Zero Hedge (Blog) – About Gold And The 200 DMA

Many are doing their damnedest Ph.D.-best to somehow fuse economic theory and technical charting, and state that a breach of the 200 DMA in gold is indicative of imminent price collapse. And then there are facts. Such as this nugget from Stone McCarthy which looks at previous episodes of the 200 DMA breach and concludes based on severity of trendline penetration compared to average, that “this is just one reason we see strong potential for a rebound as participants reduce short exposure.” So much for technicals. Full note from SMRA:

For the first time since January 2009, gold closed below its 200-day moving average on Wednesday. Today’s Chart of the Day puts Wednesday’s -2.8% violation of this long-term smoothing line into perspective, by comparing it to the average violation of both the general and upward sloping 200-day average since 1999.

The slope of a moving average is something that many analysts fail to address when trying to determine potential turning points on a chart.
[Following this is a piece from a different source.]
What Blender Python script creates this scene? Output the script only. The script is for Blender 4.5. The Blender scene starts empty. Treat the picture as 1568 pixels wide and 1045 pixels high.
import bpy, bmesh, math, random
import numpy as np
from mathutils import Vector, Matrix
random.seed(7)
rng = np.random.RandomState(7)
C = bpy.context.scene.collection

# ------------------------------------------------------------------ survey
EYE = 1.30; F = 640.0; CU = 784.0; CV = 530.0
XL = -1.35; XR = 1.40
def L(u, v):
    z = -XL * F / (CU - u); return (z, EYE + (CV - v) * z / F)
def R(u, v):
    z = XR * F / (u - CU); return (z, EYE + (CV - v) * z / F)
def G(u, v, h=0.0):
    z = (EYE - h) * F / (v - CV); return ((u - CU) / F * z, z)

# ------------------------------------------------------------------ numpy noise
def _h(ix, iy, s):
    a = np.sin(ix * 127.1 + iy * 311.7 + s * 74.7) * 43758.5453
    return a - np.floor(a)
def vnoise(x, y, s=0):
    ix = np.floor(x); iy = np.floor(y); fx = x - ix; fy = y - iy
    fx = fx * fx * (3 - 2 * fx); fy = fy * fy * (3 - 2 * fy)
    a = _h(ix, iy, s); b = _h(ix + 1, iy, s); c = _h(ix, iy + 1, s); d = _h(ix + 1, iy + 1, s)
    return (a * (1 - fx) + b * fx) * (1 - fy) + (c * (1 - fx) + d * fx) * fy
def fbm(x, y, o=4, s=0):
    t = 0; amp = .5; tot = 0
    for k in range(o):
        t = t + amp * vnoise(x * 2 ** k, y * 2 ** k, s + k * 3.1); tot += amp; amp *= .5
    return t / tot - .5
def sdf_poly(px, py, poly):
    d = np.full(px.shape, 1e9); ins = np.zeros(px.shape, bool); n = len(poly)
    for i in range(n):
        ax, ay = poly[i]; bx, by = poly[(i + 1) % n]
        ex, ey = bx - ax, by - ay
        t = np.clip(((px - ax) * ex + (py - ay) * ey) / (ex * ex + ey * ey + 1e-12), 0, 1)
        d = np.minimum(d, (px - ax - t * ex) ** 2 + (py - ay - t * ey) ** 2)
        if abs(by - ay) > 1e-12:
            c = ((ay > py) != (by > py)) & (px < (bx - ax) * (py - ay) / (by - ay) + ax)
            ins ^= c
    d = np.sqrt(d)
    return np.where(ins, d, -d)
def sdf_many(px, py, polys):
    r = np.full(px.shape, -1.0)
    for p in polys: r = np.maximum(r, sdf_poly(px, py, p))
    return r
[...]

Although gold has been working lower for more than 3 months now, the current upward slope of the 200-day line reinforces the fact that gold’s long-term trend is still to the upside.

If we simply consider the general direction of the 200-day moving average since the start of the yellow metal’s secular bull move in late 1999, gold’s average distance below this line is -3.70%, with a maximum undercut of -19.2%. On the other hand, if we only consider gold’s performance when the slope of the 200-day line is higher, the average violation is -2.19%, with a maximum undercut of -10.8%.